A boy or girl with deft fingers can make the most attractive little valentine favour imaginable in a short time and at very slight expense. It is a double heart of watercolour paper, painted scarlet and with a silk puff of the same colour drawn up at the top, making a bag for bonbons.

Fig. 92

Fig. 93

The heart is perhaps the most difficult part, but a child who has learned in kindergarten to weave with paper will be able to do it without much trouble. Cut from watercolour paper two pieces in the shape shown in Fig. 92. The paper should be doubled and the fold laid against the straight edge at the bottom of the pattern. The size does not matter very much, though if the heart is to hold anything the pieces should measure four inches and a quarter from the doubled edge to the top of the rounded end and two and five-eighths inches across.
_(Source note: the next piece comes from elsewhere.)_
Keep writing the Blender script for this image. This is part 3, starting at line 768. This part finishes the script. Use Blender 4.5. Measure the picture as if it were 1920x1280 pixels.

Rule with pencil a light line across each piece at two and five-eighths inches from the straight end. Five lines are also ruled in the other direction, the first one seven-sixteenths of an inch from one side of each piece of paper and the others the same distance apart (see Fig. 92). Cut along these lines with sharp, strong scissors from the double straight edge to the ruled line near the top of each piece. The lower part of both pieces will thus be cut into doubled strips. Now take a piece in each hand, rounded end down, and weave the lower strip of the piece in your right hand through the strips in the left-hand piece. As the strips are double, the weaving must be done rather differently than with single strips of paper. The strip with which you are weaving goes around the first strip in the left-hand piece, through the next one, around the next, and so on (see Fig. 93). When it comes to the end it is pushed down a little way and the next strip on the right is woven above it, only that this one passes through the strips that the first one passed around, and around those that the first one passed through. Weave one after another until all six of the strips in the right-hand piece are woven in with those on the left—when it should open to form a heart-shaped bag, as shown in Fig. 94.

Fig. 94

Colour the heart on both sides with vermilion watercolour paint and it will then be ready for the silk top. Cut from scarlet China silk a strip five inches wide by half a yard long. Sew the ends together, hem the top and make a casing for the ribbon drawstring, as described in the directions for the beaded silk bag in chapter V. The lower edge is gathered to fit the inside of the top of the heart and pasted into it on a straight line, running just below the openings, around both sides of the heart. If the paste is not very sticky you may need to take a tiny stitch here and there with scarlet sewing silk, tacking the silk top more securely to the heart. It will then be ready to line with a lace paper doily or some waxed paper, and fill with bonbons.